Many people hear about all the ‘work’ associated with completing a research and development (R&D) tax credit study, but the reality is that the savings associated with this credit make it more than worth it, which you can read about in a prior blog. Although, to receive all these benefits, your company must pass four qualifying tests.

Today we will be discussing the first of these tests, the permitted purpose test. The Internal Revenue Service (IRS) defines permitted purpose as, “any process that is new to the company or any process that has been improved.” This test is the most important component of the research and development tax credit because it determines if the work you do can be considered for the credit.

During an R&D study, a list of qualifying jobs will be compiled, and the validity of the processes will be accessed to best help you receive the most credit for your company. Most companies don’t even realize that the everyday functions of their jobs qualify for this credit and can pass the permitted purpose test.

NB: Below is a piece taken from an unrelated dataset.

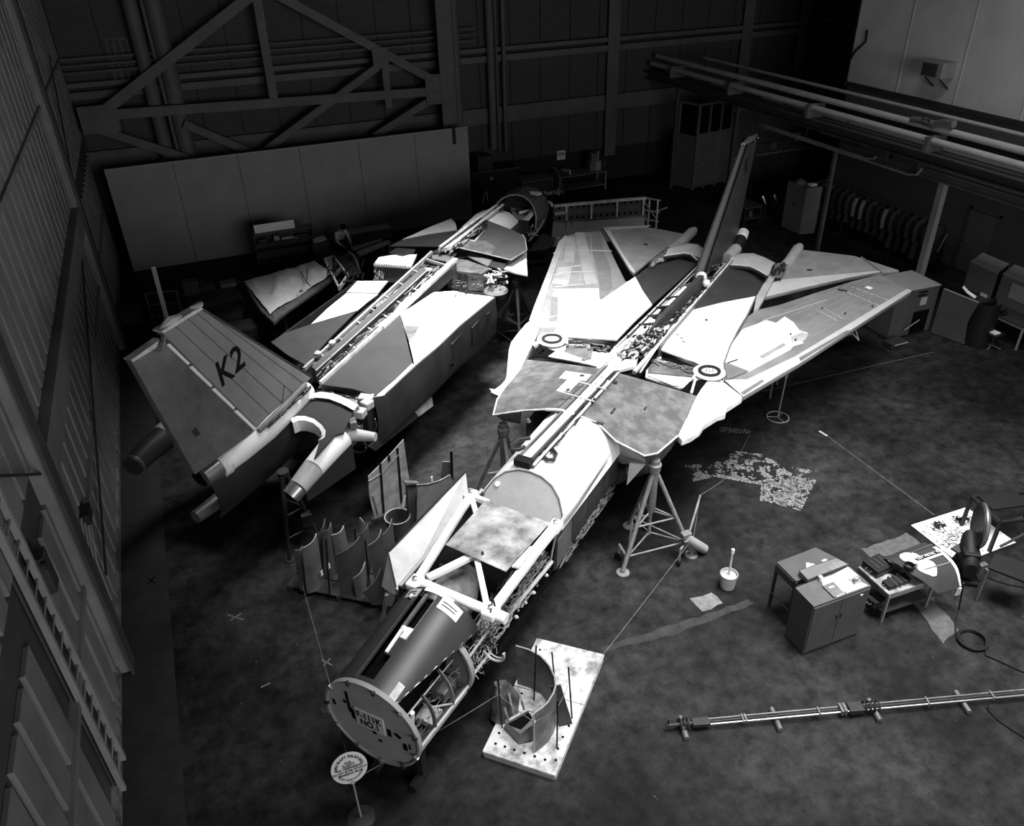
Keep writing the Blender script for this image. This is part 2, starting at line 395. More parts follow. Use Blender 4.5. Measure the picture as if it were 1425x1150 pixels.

If you have created or improved the function, reliability, quality, or performance of a business component, you may very well qualify to receive the credit. This includes any process, invention, formula, technique, product and computer software not intended solely for internal use of the creator.

One of the biggest things to think about when considering a research and development credit is there are some activities that will not meet these qualifications. These include, but are not limited to, new processes created after the start of commercial production of a product or process, any adaptation of a current product or process, the duplication of a product or process, and not for visual aesthetics.